雄々しく、その瞬間を芸術として提示しなくてならない

聴衆と演奏者の一体感が生まれた時

空気は張り詰め

曲を波にしてホールの隅々へ広げる

その時、はじめてそれまで気付かなかったことが現れる

 

ポーランド犬と私

ハンナは犬を飼っていたことを思い出した、まだ小さな仔犬だから

早く帰ってあげないと心配だと言っていた。

私は犬と猫の両方を飼ったことがある。

そのほか、白文鳥も飼ったことがあった。

私は小型犬も大型犬も両方の魅力を知っている。

けれど、どちらかといえば犬は大きい犬が好きだ、

おおらかで優しいハスキー犬がいた。

日本犬の代表が柴犬としたら、ポーランドの代表となる犬は、オフチャレック・ポドハランスキ、英国名ポーリッシュ・ローランド・シープドッグだ。

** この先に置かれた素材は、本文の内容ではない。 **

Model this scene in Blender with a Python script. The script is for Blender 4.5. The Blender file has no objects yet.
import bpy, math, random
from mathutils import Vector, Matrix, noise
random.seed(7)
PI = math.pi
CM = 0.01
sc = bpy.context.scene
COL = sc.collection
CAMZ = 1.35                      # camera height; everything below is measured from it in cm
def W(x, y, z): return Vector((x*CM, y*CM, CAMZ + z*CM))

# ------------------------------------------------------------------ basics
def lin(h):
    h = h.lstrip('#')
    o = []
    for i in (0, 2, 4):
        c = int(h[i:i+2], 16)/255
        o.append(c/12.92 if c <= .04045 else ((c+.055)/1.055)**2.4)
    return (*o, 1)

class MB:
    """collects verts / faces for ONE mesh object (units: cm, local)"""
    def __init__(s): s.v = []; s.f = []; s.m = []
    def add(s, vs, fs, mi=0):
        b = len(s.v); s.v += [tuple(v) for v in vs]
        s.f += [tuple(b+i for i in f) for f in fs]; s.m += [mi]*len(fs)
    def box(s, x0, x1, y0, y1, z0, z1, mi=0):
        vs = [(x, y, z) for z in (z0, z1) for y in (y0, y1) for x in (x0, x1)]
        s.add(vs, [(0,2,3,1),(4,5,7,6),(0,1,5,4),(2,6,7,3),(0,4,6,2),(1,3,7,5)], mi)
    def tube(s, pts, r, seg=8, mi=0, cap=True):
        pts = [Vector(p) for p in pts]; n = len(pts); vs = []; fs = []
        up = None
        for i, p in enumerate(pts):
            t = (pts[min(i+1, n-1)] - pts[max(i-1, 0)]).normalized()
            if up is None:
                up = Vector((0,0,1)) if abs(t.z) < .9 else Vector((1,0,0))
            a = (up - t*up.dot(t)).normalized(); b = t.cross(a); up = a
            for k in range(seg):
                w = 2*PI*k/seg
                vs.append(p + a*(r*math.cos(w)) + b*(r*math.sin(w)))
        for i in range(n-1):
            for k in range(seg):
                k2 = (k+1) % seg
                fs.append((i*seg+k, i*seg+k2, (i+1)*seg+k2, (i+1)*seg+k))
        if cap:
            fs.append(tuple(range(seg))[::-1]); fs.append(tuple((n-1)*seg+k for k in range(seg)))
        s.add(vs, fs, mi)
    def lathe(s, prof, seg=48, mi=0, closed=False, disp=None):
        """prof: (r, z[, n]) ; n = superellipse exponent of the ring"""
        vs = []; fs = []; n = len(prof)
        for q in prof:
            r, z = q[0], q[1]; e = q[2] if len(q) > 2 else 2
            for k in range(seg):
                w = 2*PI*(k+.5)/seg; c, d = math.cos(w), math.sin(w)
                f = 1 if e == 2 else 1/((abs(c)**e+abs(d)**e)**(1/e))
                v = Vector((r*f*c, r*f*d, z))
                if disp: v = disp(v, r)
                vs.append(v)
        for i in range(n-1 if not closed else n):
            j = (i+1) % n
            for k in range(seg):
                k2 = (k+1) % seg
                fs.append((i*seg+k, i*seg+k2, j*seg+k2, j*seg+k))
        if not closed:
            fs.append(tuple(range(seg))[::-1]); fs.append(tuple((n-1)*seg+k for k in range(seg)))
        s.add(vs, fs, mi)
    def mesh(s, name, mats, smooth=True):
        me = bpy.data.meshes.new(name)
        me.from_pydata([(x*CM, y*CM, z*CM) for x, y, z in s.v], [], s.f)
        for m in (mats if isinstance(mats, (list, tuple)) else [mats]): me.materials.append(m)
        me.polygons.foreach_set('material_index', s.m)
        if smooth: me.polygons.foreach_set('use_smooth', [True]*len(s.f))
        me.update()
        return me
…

タトラ山脈の近郊で牧羊犬として飼われてきた歴史のある犬だ、現在は一般家庭の愛玩犬として飼われているそうだ。

性格は牧羊犬だったこともあり、勤勉で愛情深い犬だ。

犬は世話がたいへんだがそれ以上に犬から貰う愛情が大きい。

それにハマると犬と人生を共にすことが辞められなくなる。

私は今は動物は飼っていないので、道行く人たちの犬のお散歩に出合うと私も楽しい気持ちになる。

今日は何匹の犬と出合ったかな。

歩いて生きる

たまには日曜日の活気を貰いに街を歩いてみる。

歩くのがとても良い天気だと心も弾むというものだ。

街のお店を眺めたりしながら歩いていると

変二長調の曲が頭の中に流れて来た。

ショパン嬰ハ短調変ニ長調が好きだった。

名曲はふとしたことで私の心のご機嫌伺をしてくるのだ。

ワルシャワの街を交差する手の動きを思い浮かべながら歩くと

明日の私に会えるかもしれない。

文章は音色に

私は文章をポーランドで書いていた。

ポーランドの人たちと交流したさまざまな体験や思い出の残る出来事。

一つ一つの出来事が、一見その都度のことのように思える時もある。

けれど、それを繋げると何かがそこから見えてくる日が来ると思う。

記憶の新しいこともそうでないこともポーランドは、ショパンを通して

私にその何かを気づかせてくれる。

ピアノに載せて音色が消えないように今日も弾いてみよう。